Esse medo e fragilidade foi vivenciado por todos naquela época. Por isso, peço especial atenção às palavras dos moradores e até do próprio prefeito do vilarejo quando se manifestam durante a ocupação nazista. Tais palavras, se contextualizadas, fazem muito sentido. Embora o ponto central seja a passagem do Anderer pela vila, todo o contexto da Guerra deve ser levado em consideração na obra, já que podemos sentir todo o trauma latente que foi despertado com a passagem do Anderer, e é este trauma latente que é a força motriz das atitudes dos personagens. Até mesmo as atitudes do Anderer, embora inofensivas, podem ter servido de "gatilho" para ressentimentos escondidos e traumas não tratados. Sendo assim, há um texto subjacente na obra. Ou seja, o fato de atitudes serem o tempo todo escondidas, sublimadas, e nunca trabalhadas pelo coletivo, transformam um povo em uma bomba-relógio.
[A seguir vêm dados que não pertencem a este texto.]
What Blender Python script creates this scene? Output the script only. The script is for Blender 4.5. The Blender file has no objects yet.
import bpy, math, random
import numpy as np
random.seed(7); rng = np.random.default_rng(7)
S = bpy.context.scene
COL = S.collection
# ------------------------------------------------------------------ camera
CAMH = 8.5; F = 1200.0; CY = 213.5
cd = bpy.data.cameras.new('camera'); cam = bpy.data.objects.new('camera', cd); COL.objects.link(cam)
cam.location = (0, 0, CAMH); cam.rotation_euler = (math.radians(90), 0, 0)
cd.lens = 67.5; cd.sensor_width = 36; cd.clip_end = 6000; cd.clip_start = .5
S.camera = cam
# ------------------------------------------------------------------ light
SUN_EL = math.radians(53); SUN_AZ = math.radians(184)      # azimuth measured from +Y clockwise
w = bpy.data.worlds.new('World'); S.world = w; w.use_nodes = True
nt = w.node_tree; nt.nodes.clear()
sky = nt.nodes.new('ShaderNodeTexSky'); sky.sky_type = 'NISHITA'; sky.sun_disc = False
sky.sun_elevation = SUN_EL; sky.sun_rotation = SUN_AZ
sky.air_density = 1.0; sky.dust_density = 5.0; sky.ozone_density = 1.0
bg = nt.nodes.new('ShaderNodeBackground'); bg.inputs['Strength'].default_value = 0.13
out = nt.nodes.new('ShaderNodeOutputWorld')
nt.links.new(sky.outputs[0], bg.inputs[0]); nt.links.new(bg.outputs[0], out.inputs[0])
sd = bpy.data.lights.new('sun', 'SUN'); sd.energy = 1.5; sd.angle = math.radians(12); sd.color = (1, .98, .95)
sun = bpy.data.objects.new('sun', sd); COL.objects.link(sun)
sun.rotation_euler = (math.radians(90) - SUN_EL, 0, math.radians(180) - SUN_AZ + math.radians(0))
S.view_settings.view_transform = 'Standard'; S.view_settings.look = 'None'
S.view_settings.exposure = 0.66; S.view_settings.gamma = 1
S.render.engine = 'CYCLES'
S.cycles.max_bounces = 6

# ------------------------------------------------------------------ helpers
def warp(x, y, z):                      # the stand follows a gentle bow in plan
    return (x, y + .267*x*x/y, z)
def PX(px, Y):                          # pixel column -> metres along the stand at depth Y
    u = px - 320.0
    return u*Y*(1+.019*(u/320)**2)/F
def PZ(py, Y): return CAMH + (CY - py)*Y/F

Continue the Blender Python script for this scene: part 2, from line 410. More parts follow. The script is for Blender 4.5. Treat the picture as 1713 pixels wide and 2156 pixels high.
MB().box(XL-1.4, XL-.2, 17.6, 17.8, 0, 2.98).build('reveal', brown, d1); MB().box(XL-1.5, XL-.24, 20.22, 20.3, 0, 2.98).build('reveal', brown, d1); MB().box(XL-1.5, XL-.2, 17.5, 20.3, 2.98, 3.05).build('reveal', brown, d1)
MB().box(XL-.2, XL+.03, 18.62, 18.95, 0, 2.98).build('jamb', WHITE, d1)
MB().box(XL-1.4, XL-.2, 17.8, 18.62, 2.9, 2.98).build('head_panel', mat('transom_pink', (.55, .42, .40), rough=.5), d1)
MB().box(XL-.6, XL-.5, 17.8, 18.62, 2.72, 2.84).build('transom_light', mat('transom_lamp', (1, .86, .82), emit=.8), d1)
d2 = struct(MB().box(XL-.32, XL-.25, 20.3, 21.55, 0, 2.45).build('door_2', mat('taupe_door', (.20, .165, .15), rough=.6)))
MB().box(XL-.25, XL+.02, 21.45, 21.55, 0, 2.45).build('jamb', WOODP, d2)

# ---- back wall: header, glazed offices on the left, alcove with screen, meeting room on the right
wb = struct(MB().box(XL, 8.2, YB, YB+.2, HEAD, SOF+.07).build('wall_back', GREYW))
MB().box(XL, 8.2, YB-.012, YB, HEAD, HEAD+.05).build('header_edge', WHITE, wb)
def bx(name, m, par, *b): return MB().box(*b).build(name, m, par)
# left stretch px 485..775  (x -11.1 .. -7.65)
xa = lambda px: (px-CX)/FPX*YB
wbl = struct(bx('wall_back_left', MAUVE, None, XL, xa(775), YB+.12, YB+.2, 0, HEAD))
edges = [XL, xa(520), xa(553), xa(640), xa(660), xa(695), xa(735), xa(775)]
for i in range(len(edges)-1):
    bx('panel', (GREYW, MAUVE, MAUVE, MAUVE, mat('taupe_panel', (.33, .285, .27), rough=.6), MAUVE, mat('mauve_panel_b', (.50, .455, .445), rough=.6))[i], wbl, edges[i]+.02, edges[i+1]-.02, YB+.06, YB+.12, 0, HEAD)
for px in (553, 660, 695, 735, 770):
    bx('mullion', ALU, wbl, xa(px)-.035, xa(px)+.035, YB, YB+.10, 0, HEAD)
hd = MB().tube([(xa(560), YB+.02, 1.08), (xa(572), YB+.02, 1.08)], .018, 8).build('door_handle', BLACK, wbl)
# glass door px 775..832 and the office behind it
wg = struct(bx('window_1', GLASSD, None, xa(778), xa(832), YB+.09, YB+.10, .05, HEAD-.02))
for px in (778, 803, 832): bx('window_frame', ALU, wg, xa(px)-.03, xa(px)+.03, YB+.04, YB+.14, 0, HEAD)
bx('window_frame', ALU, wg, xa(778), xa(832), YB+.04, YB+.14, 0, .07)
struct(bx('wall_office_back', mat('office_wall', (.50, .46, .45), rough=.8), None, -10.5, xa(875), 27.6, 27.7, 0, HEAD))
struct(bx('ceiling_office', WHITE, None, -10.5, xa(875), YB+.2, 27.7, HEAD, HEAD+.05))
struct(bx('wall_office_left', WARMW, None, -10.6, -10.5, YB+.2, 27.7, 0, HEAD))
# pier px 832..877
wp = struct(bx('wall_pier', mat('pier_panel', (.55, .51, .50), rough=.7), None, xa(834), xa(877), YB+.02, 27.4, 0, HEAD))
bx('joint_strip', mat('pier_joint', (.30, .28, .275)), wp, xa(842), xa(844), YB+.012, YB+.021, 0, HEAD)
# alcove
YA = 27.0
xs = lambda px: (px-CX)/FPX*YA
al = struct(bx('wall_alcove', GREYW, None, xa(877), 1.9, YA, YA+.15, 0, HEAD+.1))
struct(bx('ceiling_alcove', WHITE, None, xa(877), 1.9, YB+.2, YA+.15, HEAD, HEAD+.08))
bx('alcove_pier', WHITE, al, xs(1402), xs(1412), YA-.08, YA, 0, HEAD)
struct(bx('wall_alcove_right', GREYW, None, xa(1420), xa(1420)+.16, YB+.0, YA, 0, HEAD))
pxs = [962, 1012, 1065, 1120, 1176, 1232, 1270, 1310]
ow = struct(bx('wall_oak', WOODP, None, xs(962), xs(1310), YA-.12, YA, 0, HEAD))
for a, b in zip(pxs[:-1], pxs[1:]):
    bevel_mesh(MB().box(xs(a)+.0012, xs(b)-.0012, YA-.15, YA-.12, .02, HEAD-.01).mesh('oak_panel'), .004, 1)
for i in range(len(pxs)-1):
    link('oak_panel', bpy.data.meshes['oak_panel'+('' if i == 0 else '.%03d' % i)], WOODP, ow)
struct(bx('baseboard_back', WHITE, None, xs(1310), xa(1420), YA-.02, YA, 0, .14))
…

O caldo emocional e psíquico que isso gera em um povo é potencialmente perigoso à partir do momento que determinados "gatilhos" são acionados. Xenofobia, racismo, intolerância sobrevêm como uma erupção vulcânica e, qualquer semelhança com nosso tempo atual não é mera coincidência.
Por último não posso deixar de celebrar aqui a arte de Larcenet. A leitura de O Relatório de Brodeck tem que ser feita considerando todos os silêncios que Larcenet pressupõe em cada quadro. Ler esta obra com a mesma voracidade de um consumidor mais desatento, poderá reduzir drasticamente o significado da obra, uma vez que a própria natureza (animais, árvores, neve, arbustos, rios, paisagens...) faz parte da leitura. A ideia do autor parece-me que é fazer da natureza um expectador dos fatos. Tal como o leitor assim o é. Há muitos mistérios escondidos nas páginas e é possível que eu me aventure novamente na leitura de O Relatório de Brodeck na tentativa de decifra-los. Não poderia terminar sem chamar a atenção para os diálogos, mas destaco um que é sobremaneira impactante, a saber, a conversa que Brodeck tem com o Padre da aldeia. Prepare-se!
Bem amigos... Gostaria muito de conversar com alguém que já tenha lido a obra e trocar algumas palavras acerca de suas impressões, uma vez que ela é cheia de percepções que podem ter me escapado. É isso aí amigos! Forte abraço!